- [TASK DIRECTIONS]
Check each line of the records for "pixels"; collect those that have it.

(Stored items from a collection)
——

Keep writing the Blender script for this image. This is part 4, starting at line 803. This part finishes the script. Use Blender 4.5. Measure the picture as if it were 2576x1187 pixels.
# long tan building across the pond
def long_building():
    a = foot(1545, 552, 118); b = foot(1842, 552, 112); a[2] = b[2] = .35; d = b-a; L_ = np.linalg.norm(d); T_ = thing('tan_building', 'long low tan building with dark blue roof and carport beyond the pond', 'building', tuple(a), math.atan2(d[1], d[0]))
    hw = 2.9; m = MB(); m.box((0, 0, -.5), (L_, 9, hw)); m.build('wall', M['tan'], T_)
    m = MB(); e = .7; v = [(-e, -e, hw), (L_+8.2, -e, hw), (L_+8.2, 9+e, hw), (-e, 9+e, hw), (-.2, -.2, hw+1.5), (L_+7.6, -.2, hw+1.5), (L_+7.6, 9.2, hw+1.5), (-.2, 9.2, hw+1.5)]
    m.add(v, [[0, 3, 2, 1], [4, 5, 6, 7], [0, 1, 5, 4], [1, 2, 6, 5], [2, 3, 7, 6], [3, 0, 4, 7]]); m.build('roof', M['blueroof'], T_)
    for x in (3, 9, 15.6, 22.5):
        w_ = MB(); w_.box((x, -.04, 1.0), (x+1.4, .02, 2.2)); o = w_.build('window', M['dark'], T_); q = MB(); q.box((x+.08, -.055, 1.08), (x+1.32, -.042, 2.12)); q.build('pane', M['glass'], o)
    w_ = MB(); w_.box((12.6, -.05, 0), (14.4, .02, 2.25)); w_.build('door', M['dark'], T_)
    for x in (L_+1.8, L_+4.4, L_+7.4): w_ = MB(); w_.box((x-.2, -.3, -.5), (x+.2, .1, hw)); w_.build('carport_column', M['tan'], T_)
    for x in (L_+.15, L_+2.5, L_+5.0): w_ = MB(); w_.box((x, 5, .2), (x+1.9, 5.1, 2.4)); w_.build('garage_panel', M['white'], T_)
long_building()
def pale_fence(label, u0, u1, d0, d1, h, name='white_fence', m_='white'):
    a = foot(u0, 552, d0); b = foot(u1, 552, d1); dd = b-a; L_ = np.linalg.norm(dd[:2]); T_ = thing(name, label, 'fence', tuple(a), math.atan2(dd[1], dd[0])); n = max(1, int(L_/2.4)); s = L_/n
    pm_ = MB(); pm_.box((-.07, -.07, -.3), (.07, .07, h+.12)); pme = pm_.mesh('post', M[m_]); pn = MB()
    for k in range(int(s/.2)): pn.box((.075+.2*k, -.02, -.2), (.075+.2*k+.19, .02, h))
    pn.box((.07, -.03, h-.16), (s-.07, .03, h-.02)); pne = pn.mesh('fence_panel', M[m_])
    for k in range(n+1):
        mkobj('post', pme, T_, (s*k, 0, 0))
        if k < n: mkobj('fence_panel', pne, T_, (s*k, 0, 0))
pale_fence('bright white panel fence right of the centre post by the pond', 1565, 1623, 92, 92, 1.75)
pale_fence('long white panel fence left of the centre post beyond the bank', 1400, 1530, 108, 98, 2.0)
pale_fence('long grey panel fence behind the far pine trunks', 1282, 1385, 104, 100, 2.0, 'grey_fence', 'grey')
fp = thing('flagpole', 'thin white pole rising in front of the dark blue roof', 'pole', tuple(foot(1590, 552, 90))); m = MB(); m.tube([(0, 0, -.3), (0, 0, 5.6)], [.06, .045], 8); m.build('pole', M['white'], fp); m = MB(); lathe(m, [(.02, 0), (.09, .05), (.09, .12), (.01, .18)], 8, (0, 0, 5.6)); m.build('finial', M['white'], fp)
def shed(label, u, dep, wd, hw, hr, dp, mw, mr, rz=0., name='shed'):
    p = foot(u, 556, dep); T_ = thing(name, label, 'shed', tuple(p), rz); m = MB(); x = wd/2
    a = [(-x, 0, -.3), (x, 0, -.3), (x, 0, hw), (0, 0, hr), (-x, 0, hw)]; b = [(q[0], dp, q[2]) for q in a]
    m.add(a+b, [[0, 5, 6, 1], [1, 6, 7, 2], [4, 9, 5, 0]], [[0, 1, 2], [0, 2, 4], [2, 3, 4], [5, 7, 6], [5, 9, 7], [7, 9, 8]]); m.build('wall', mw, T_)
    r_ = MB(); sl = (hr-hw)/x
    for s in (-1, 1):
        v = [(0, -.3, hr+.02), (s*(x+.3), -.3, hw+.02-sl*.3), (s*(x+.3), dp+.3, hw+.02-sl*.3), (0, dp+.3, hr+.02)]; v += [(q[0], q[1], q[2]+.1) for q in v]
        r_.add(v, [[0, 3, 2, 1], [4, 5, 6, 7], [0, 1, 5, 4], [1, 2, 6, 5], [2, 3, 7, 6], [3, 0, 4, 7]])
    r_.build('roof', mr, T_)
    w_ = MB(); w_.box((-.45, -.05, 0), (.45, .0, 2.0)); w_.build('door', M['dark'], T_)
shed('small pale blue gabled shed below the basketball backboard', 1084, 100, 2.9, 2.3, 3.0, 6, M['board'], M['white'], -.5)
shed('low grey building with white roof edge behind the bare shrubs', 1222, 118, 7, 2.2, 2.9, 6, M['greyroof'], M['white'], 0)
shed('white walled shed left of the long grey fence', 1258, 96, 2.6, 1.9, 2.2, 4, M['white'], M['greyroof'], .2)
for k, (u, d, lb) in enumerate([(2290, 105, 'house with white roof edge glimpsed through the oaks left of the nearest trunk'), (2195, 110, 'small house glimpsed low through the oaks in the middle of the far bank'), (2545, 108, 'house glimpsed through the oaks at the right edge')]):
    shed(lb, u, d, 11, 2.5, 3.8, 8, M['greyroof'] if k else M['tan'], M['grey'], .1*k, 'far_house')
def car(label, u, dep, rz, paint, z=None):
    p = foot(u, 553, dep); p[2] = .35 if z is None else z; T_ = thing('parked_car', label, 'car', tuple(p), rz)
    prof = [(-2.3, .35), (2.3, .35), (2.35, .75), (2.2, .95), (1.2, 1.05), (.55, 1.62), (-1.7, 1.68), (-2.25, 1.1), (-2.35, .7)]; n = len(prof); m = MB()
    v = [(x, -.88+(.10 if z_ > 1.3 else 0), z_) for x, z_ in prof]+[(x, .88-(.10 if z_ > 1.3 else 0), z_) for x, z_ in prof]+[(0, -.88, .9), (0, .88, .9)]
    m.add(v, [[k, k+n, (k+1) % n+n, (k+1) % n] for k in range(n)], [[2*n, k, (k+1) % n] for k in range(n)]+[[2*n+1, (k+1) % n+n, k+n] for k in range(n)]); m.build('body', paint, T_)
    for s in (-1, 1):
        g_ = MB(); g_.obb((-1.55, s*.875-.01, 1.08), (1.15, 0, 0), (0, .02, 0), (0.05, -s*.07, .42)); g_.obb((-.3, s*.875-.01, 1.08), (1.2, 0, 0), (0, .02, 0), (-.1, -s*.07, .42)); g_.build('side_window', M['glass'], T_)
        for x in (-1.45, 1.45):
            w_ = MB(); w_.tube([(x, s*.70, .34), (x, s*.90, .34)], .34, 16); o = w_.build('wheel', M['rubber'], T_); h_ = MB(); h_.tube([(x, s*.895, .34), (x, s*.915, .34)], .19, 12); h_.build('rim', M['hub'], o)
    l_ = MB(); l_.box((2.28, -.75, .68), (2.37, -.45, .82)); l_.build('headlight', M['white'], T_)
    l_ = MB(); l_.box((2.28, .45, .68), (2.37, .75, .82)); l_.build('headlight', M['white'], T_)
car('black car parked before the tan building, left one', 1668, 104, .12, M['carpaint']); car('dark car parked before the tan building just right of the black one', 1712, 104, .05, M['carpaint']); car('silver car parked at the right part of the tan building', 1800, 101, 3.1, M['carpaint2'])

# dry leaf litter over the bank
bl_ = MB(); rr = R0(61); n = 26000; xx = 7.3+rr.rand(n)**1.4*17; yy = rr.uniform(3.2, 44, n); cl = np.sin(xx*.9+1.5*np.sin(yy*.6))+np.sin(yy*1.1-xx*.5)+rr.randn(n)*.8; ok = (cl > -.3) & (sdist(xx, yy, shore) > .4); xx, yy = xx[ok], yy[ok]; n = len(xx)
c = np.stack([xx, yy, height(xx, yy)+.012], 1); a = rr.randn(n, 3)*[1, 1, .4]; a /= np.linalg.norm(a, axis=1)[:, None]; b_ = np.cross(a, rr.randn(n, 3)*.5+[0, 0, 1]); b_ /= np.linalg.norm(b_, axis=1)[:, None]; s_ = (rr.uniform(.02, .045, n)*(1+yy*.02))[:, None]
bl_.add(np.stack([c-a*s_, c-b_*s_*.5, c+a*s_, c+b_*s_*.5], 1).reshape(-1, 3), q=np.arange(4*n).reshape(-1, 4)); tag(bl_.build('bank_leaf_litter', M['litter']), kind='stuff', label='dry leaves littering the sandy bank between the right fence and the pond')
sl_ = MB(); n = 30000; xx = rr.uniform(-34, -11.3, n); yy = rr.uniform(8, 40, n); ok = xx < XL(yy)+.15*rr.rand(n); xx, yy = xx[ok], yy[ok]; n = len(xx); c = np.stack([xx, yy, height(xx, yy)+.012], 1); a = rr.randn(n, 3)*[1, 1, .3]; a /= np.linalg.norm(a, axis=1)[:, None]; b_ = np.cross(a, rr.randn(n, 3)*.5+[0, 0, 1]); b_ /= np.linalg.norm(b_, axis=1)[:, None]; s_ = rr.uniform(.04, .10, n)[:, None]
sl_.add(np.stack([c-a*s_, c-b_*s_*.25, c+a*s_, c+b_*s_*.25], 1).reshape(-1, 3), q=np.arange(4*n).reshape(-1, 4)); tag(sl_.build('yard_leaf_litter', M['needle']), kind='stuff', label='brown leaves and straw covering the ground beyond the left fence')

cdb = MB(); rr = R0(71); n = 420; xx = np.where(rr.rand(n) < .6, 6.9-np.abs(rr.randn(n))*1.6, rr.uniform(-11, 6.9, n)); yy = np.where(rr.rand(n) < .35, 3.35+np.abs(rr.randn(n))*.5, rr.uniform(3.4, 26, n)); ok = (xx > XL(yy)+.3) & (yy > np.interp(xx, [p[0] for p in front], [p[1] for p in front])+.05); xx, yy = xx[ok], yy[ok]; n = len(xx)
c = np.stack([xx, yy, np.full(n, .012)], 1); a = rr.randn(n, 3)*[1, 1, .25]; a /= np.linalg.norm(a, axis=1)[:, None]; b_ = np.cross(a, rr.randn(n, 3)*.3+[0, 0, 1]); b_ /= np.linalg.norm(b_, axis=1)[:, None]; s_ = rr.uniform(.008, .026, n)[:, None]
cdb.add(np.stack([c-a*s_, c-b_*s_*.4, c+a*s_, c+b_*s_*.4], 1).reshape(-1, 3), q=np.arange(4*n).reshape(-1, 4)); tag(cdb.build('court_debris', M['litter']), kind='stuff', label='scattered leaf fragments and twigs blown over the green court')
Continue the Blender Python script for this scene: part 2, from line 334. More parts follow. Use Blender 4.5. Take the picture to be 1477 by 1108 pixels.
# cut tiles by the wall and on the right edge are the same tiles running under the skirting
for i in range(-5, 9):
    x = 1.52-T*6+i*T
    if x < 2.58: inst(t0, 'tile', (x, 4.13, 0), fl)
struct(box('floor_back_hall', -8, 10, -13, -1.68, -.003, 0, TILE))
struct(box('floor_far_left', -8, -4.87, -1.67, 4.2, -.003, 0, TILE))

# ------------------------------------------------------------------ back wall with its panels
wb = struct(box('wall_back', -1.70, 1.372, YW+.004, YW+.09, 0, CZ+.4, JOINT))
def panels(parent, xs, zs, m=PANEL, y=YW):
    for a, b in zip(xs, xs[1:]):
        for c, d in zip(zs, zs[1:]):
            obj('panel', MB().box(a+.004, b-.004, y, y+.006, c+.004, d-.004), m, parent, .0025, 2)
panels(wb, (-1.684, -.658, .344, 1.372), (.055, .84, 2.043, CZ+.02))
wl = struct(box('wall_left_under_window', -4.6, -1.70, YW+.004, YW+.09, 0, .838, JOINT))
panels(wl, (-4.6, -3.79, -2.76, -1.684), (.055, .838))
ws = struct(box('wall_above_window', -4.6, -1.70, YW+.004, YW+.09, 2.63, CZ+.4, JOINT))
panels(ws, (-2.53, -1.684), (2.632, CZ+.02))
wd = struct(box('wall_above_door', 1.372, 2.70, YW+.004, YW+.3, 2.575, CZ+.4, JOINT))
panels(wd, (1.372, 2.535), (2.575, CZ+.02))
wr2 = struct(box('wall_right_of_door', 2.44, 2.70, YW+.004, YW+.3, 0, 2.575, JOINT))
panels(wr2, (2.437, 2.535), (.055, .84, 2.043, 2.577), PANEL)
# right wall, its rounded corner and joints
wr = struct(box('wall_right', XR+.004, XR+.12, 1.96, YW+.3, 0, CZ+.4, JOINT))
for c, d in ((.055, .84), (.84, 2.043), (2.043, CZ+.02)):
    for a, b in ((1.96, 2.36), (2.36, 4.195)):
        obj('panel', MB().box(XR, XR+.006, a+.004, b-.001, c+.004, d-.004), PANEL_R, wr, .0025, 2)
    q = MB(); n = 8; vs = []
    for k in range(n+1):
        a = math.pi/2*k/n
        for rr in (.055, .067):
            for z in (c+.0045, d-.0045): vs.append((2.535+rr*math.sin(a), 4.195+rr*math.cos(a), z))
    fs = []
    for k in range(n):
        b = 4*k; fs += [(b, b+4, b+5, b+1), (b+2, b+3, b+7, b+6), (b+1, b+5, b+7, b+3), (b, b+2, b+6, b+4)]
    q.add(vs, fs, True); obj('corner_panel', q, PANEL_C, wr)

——

- [THE SOLUTION]
Keep writing the Blender script for this image. This is part 4, starting at line 803. This part finishes the script. Use Blender 4.5. Measure the picture as if it were 2576x1187 pixels.
Continue the Blender Python script for this scene: part 2, from line 334. More parts follow. Use Blender 4.5. Take the picture to be 1477 by 1108 pixels.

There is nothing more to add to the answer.